How to navigate through the rules?

Who are my investors?

The first question a foreign promoter should ask is:  what is my target market ? If the considered market includes elective professional clients or could include such segment, it becomes important for the promoter to structure its marketing channel properly if it does not wish to deal with the ombudsman affiliation and the client advisers’ registration (see below “How I market?”). This analysis will also allow the promoter to determine the scope and extent of the conduct rules (as these rules vary depending on client segment).

On the contrary, if the considered market only includes per se professional and institutional clients, assuming that the promoter is prudentially regulated abroad, FinSA will have a small incidence on the operation of the promoter. Impact will be limited essentially in complying with client segmentation certain conduct rules and organizational measures, the practical impact of which should not be overstated, but no affiliation with an ombudsman and no registration for client advisers.

How shall I market?

At that point it is important to determine the market channels: direct or indirect distribution or a combination of both methods. The reply to this question may not only condition the needs to affiliate with an ombudsman and register the client advisers of a foreign promoter but also the need to apply the rest of FinSA requirements (conduct rules and so one). 

As a matter of principle, as discussed above, direct distribution to end-clients, who are elective professional clients will trigger FinSA and CISA requirements. In case of indirect distribution, the end-client interactions are in principle not in the hand of the foreign promoter. 
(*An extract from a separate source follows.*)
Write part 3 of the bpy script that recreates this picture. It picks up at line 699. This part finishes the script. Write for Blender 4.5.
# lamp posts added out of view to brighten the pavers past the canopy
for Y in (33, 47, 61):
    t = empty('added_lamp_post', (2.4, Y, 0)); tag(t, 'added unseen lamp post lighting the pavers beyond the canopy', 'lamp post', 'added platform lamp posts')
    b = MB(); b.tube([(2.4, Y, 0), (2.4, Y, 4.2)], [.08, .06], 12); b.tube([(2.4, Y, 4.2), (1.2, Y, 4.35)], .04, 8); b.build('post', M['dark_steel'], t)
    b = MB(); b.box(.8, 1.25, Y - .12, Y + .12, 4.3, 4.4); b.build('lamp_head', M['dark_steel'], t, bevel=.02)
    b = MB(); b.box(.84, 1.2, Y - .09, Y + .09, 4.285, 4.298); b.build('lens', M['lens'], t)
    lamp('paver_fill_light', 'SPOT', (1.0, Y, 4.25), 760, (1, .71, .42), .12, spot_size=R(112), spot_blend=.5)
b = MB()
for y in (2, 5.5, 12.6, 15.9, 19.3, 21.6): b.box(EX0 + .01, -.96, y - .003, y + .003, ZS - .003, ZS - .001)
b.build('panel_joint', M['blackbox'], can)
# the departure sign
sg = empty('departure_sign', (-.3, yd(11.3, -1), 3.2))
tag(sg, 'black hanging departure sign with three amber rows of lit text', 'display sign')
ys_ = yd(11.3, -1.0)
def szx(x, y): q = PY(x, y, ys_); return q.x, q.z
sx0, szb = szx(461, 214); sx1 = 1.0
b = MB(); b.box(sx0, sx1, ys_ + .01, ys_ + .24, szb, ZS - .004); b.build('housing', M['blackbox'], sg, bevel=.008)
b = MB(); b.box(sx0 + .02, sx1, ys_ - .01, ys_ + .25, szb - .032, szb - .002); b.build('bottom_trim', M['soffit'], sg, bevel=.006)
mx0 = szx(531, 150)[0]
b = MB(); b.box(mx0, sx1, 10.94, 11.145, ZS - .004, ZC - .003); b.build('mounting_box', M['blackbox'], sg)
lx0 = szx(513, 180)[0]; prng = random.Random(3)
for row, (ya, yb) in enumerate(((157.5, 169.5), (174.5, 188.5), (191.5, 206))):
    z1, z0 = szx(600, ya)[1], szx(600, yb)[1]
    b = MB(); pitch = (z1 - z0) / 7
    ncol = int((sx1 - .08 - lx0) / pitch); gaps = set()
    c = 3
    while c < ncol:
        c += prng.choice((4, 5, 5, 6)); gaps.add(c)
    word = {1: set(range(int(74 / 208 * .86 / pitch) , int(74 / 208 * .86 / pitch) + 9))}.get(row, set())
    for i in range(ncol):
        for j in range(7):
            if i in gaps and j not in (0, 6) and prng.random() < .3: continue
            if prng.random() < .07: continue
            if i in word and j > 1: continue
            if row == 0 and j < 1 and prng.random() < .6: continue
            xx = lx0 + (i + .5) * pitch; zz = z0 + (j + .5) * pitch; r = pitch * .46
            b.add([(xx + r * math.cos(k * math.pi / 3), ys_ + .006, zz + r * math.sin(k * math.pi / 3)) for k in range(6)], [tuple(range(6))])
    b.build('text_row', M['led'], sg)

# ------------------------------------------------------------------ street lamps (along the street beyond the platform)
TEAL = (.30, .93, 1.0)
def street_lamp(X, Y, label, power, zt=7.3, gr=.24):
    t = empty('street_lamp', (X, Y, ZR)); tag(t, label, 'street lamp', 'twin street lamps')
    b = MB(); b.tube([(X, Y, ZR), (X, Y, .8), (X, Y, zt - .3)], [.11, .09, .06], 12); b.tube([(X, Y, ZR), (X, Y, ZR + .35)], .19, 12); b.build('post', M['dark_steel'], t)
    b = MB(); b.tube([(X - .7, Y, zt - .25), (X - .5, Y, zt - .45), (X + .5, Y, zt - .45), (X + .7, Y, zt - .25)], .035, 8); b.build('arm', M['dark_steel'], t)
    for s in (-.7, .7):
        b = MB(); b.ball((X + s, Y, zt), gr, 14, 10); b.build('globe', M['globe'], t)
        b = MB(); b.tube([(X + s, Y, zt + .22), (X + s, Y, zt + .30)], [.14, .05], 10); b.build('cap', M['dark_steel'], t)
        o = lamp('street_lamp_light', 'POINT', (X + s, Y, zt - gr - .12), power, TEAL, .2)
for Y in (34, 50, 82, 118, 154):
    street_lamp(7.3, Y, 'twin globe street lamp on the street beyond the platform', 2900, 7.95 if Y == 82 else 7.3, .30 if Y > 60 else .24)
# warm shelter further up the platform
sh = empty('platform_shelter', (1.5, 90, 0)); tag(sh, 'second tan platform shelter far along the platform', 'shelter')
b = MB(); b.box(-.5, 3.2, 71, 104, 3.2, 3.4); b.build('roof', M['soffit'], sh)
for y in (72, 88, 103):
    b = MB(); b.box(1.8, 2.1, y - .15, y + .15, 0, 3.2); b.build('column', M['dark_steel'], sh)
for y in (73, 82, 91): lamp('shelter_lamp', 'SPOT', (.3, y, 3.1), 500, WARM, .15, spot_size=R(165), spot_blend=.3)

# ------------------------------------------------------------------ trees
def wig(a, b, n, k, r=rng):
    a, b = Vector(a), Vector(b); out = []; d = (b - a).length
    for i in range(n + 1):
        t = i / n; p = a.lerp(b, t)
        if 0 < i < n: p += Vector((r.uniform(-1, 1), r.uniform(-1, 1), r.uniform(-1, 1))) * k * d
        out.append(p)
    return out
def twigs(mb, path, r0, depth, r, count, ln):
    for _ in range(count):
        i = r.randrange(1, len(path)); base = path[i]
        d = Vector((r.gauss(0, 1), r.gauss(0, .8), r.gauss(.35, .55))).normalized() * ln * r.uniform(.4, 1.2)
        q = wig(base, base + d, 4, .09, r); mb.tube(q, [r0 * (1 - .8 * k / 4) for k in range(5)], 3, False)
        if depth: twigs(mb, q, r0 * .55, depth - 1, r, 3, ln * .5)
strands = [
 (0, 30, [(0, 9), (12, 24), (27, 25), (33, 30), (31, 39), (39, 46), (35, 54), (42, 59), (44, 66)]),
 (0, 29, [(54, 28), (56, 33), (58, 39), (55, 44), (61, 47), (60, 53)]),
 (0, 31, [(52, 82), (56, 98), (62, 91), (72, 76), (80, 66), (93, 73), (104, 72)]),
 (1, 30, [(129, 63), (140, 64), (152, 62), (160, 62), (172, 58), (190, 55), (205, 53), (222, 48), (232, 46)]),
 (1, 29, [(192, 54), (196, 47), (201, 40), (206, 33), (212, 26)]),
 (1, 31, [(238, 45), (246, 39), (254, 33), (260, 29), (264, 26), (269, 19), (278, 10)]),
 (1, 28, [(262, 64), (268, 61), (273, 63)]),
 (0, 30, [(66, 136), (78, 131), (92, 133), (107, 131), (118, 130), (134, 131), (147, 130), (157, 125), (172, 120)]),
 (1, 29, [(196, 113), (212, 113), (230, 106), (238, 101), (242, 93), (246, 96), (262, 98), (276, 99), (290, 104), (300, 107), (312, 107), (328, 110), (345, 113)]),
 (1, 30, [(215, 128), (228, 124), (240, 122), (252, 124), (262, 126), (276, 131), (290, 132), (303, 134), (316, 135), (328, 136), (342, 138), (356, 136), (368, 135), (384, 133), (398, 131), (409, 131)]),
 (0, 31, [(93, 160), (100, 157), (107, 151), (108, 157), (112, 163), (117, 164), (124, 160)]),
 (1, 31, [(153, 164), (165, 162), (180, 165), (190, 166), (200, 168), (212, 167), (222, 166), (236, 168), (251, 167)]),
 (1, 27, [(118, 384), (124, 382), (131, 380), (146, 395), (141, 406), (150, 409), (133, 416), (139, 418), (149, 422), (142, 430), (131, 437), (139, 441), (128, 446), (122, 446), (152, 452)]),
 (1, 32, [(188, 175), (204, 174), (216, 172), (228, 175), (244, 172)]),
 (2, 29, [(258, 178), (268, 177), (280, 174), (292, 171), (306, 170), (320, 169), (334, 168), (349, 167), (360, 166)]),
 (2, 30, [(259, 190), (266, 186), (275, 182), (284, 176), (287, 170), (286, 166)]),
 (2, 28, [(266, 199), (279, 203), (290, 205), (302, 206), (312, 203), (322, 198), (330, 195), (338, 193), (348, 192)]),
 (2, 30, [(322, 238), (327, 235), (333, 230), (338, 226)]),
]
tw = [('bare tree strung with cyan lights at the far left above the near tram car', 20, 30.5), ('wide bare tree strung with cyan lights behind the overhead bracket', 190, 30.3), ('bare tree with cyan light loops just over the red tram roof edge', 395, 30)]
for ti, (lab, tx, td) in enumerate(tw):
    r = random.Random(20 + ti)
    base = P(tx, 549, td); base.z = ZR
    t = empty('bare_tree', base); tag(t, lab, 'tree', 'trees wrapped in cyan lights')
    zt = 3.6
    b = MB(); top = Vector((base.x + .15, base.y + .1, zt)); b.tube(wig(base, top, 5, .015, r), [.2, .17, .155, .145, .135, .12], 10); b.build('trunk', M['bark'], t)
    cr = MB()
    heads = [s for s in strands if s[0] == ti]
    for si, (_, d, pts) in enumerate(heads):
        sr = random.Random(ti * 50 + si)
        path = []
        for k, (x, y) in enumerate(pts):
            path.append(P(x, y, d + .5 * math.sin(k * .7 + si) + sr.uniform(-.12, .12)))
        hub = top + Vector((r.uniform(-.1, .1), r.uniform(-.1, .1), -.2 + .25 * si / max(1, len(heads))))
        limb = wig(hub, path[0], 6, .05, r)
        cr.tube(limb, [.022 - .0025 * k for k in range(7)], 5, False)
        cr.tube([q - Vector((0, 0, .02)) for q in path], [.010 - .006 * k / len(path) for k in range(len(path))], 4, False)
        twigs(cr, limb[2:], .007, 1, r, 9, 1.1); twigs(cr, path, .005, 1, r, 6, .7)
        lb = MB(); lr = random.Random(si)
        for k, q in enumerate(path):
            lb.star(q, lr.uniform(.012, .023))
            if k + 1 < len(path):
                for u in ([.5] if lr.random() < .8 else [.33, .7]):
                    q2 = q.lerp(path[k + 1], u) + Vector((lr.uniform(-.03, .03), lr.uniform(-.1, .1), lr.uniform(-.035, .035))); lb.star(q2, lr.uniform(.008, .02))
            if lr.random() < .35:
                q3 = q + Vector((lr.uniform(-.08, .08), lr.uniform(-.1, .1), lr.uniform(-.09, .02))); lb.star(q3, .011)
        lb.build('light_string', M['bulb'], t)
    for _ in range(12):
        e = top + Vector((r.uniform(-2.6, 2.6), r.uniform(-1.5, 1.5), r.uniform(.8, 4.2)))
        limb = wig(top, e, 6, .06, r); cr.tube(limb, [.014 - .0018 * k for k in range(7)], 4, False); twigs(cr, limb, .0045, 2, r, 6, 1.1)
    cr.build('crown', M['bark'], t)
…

In particular, when the intermediary in charge of the marketing efforts is prudentially regulated, the interactions between the foreign promoter and such intermediary does not fall within the ambit of FinSA. As a rule, the FinSA requirements will apply to the regulated intermediary at the point of sale. This scenario may thus be conducive to the establishment of efficient marketing channel from a FinSA standpoint. 

Obviously, on top of it, CISA requirements will come at play, as previously discussed, but here again, it is possible to get rid of them, provided the distribution risks and channel are clearly identified and in compliance with applicable requirements. In case of doubt, it may however be recommended to maintain a Swiss representative and a Swiss paying agent.

Conclusion

Depending on the business model and client structure, FinSA impact may be clearly mitigated. On one hand, the implementation and application of the conduct rules and organisational measures is generally achievable without having to conduct a massive overhaul of the operation and process of the foreign promoters. 

On the other hand, the affiliation with the ombudsman (which remain a “mere” mediation body) and the registration of client advisers are not a fatality, even when elective professional clients are targeted. In the end, FinSA is probably not the revolution expected, even if it may take a certain time to adapt to the new rules.